Young women value gun rights as much as abortion access, equal pay

Indoor Shooting owner Ken Zellers chats with Amy Allen and Evangelon James after their recent target practice session at the E Fowler Avenue store in Thonotosassa. He says nearly half of his customers are younger than 40. (Photo: Tampa Bay Times)

Indoor Shooting owner Ken Zellers chats with Amy Allen and Evangelon James after their recent target practice session at the E Fowler Avenue store in Thonotosassa. He says nearly half of his customers are younger than 40. (Photo: Tampa Bay Times)

Both sides in the gun debate have locked horns over the best way to go about protecting a coveted demographic — young women.

The National Rifle Association on Tuesday held up a recent poll that found millennial women, between the ages of 18 and 35, value protecting gun rights just as much as they do the issues of abortion access and equal pay.

The national poll conducted by ABC News and lifestyle website Refinery29 found that only the issues of economic inequality and student debt ranked higher on their list of political priorities, each issue resonating 21 percent. Gun rights, abortion access and equal pay — the latter arguably falling under the category of economic inequality — all received 11 percent favorably among all of the 566 young women polled.

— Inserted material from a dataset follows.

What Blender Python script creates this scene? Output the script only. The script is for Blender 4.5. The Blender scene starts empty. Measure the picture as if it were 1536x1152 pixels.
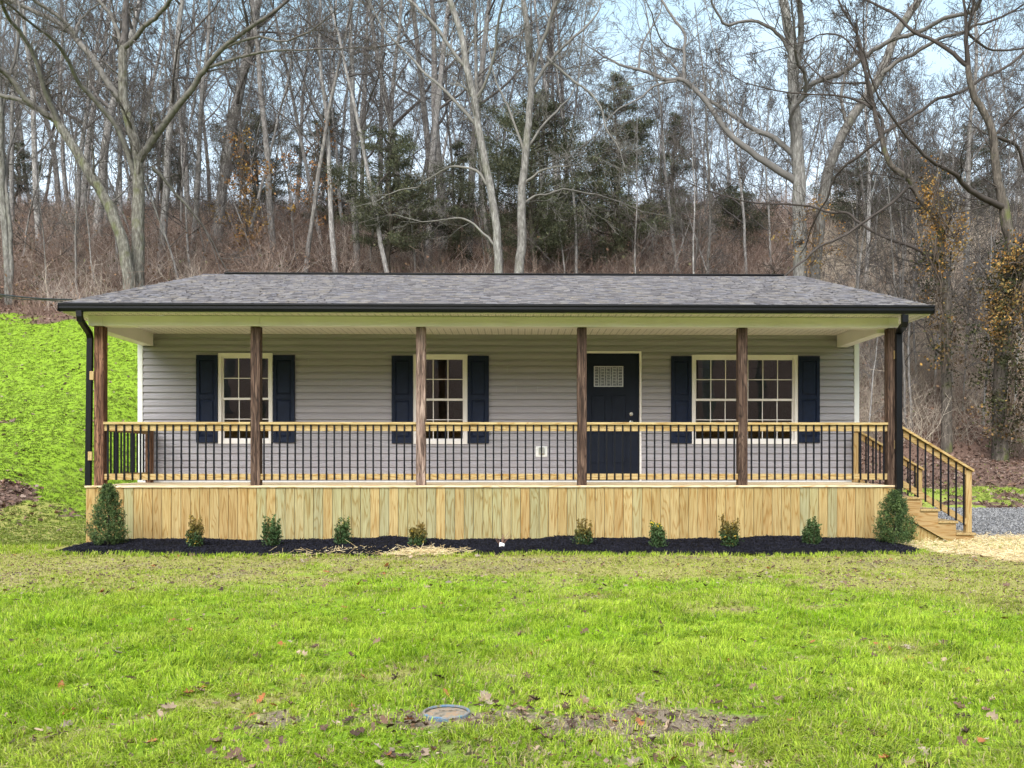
import bpy, math, random
import numpy as np
from mathutils import Vector

R = math.radians
scn = bpy.context.scene
COL = scn.collection

# ------------------------------------------------------------------ camera frame
F, PPX, PPY, EYE, YAW = 1337.0, 800.3, 690.0, 1.25, R(1.0)   # photo is 1536 px wide
CS, SN = math.cos(YAW), math.sin(YAW)
def ray(px, py):
    u, v = (px - PPX) / F, (PPY - py) / F
    return Vector((SN + CS * u, CS - SN * u, v))
def P(px, py, Y):
    d = ray(px, py)
    t = Y / d.y
    return Vector((d.x * t, Y, EYE + d.z * t))
def X_(px, Y): return P(px, 700, Y).x
def Z_(px, py, Y): return P(px, py, Y).z
def scale_at(Y): return Y / F          # metres per photo pixel

# ------------------------------------------------------------------ helpers
def tag(o, label=None, cat=None, group=None, kind=None):
    if label: o['label'] = label
    if cat: o['category'] = cat
    if group: o['group'] = group
    if kind: o['kind'] = kind
    return o
def empty(name, loc=(0, 0, 0), rz=0):
    o = bpy.data.objects.new(name, None); COL.objects.link(o)
    o.location = loc; o.rotation_euler = (0, 0, rz); o.empty_display_size = .2
    return o
def link(name, me, mat=None, parent=None, loc=None):
    o = bpy.data.objects.new(name, me); COL.objects.link(o)
    if mat is not None and not me.materials: me.materials.append(mat)
    if parent is not None: o.parent = parent
    if loc is not None: o.location = loc
    return o
def np_mesh(name, V, F_, col=None, smooth=False, rnd=None):
    V = np.asarray(V, dtype=np.float32).reshape(-1, 3); F_ = np.asarray(F_, dtype=np.int32)
    me = bpy.data.meshes.new(name)
    n, k = F_.shape
    me.vertices.add(len(V)); me.vertices.foreach_set('co', V.ravel())
    me.loops.add(n * k); me.loops.foreach_set('vertex_index', F_.ravel())
    me.polygons.add(n); me.polygons.foreach_set('loop_start', np.arange(0, n * k, k, dtype=np.int32))
    me.update(calc_edges=True)
    if smooth: me.polygons.foreach_set('use_smooth', np.ones(n, dtype=bool))
    if col is not None:
        c = np.ones((len(V), 4), dtype=np.float32); c[:, :3] = col
        a = me.attributes.new('Col', 'FLOAT_COLOR', 'POINT'); a.data.foreach_set('color', c.ravel())
    if rnd is not None:
        a = me.attributes.new('rnd', 'FLOAT', 'POINT'); a.data.foreach_set('value', np.asarray(rnd, dtype=np.float32))
    return me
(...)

“I think this poll reflects that all Americans — not just young women — all Americans are increasingly looking to their Second Amendment as a way to protect themselves,” NRA spokeswoman Catherine Mortensen told Guns.com.

Women especially, Mortensen said, are motivated to take control of their own protection and don’t want to have to rely on anyone else.

“It sort of carries on with the feminist tradition of empowerment. It emboldens women to take responsibility for their personal safety,” Mortensen said.

Though they may be willing to protect themselves or favor the protection of gun rights, fewer millennial women — 45 percent — identify themselves as feminists, mainly because they don’t like the term, the poll found.       

But women are increasingly taking matters into their own hands. Between 2011-2014, the NRA saw an 86 percent increase in women taking the group’s basic pistol course and saw a 46 percent increase in male participants the same four-year period.

“Women are taking these classes — they are jumping into this seeking training to be able to protect themselves at a faster rate of increase than men,” Mortensen said. “They don’t want to have to rely on a spouse, a boyfriend, a neighbor.”   

But sometimes it’s one of those individuals who intends to harm a woman and instead of arming her Everytown for Gun Safety, a national gun control coalition formed by former New York Mayor Michael Bloomberg, wants to close loopholes that prevents dangerous people from obtaining guns.   

“Of course millennial women care about preventing gun violence – especially when lax gun laws don’t protect us,” Taylor Maxwell, Everytown’s deputy press secretary, told Guns.com in an email Tuesday. “In far too many states, it’s perfectly legal for an abusive boyfriend to buy a gun, even though an abusive husband would be prohibited by law.”

The so-called “stalker gap” or “boyfriend loophole” allows those with misdemeanor stalking or domestic abuse offenses to pass a background check. Everytown’s own research shows there are 46 percent fewer women shot to death by intimate partners in the 18 states that require background checks on all handgun purchases.

And according to Everytown, a woman is five times more likely to be killed in a domestic violence situation is a gun is present.

“That’s why we’re working to make sure that millennial women know about the background check loopholes in the law that put young women, and in particular single women, at greater risk of gun violence – and calling on them to support candidates who put their safety ahead of the gun lobby’s interests,” Maxwell said.